Putting together the Cockpit is a relatively simple process, despite some of the WORST instructions I have ever seen for a Sim Racing cockpit. The instructions for the GT1 Evo cockpit literally gives you an image of the cockpit, a parts list, a diagram of the wheel deck, and tells you how to put two pieces together. That’s it. I put the cockpit together by myself in about 2 and a half hours, and it worked quite well. However, for people new to building with aluminum extrusion, it could possibly take longer.

I do want to make a note though. For the wheel and pedal trays, I will HIGHLY recommend buying some washers for the bolts. Given the nature of the machined aluminum pieces, I think it’s smarter to use washers to maintain a tighter fit, without risking damage to the components. I would have loved for Sim-Lab to have included washers with the cockpit, but unless they change it around. I would highly recommend investing $5 or so of washers to make the cockpit the bit more sturdy.

Now, let’s get to how this cockpit performs under driving conditions, and I gotta say, I was very impressed by how this felt! This was one of the most ergonomic cockpits I have ever driven, in part due to how modular and adjustable the cockpit is.
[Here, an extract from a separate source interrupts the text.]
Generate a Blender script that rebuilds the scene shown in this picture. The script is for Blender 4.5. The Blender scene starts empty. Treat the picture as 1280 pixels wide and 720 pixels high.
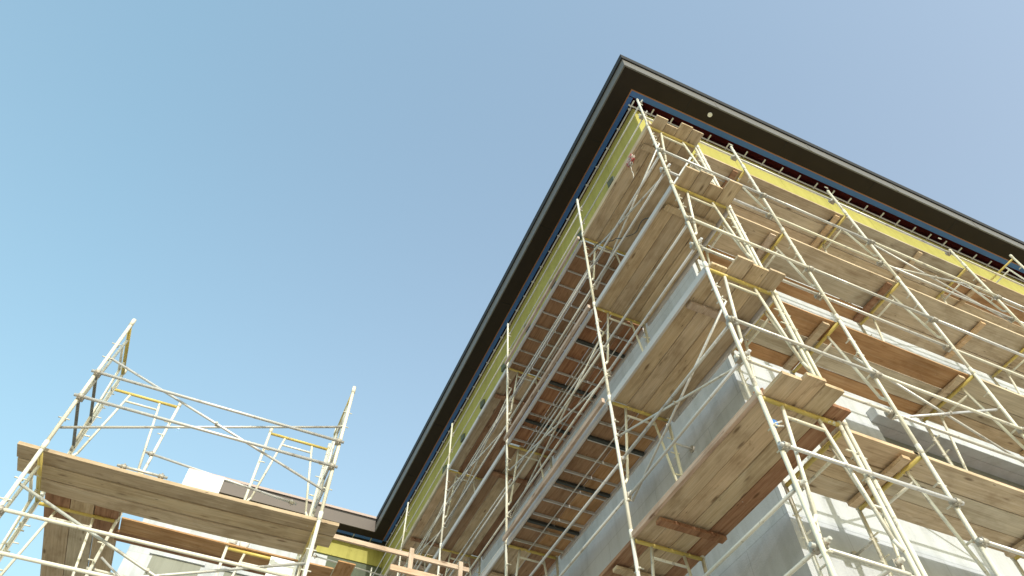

I could get the pedals EXACTLY where I wanted them, the wheel EXACTLY where I wanted it, the shifter EXACTLY in the perfect position.

One other thing to mention is that while this is a very adjustable cockpit, some of the adjustments are more difficult to make than other cockpits. For example, adjusting the position and incline of the pedal deck is a little more challenging to get just right, compared to other rigs. However, once you get it right, it feels GREAT.

I tested this setup in a variety of different conditions with different components, and it worked well with nearly everything I threw at it! Driving with just about any consumer grade wheel is just fine, with barely any flex. This cockpit even held up to driving with my Large Mige Open Sim Wheel, but I would say that was less than ideal. The Wheel Deck on the Sim-Lab GT1 Evo just isn’t designed to cope with the forces that a Direct Drive wheel can produce, compared to the heavier duty wheel decks used on the higher end Sim-Lab Cockpits. While it technically CAN handle the forces of my Direct Drive Wheels, the flex is definitely noticeable. 

While the GT1 Evo’s wheel deck wasn’t the best suited for high end wheels, the Pedal Deck was rock solid, even with high end pedals! The Pedal Deck on the GT1 Evo is drilled for all different sorts of pedals, including Heusinkveld Engineering’s Sim Pedals. I conducted some testing with my Sim Pedals Pro, and there was absolutely NO flex whatsoever, even under full braking. The Pedal Tray is also able to be inclined and adjusted, to fit whatever pedal set you use on the cockpit. 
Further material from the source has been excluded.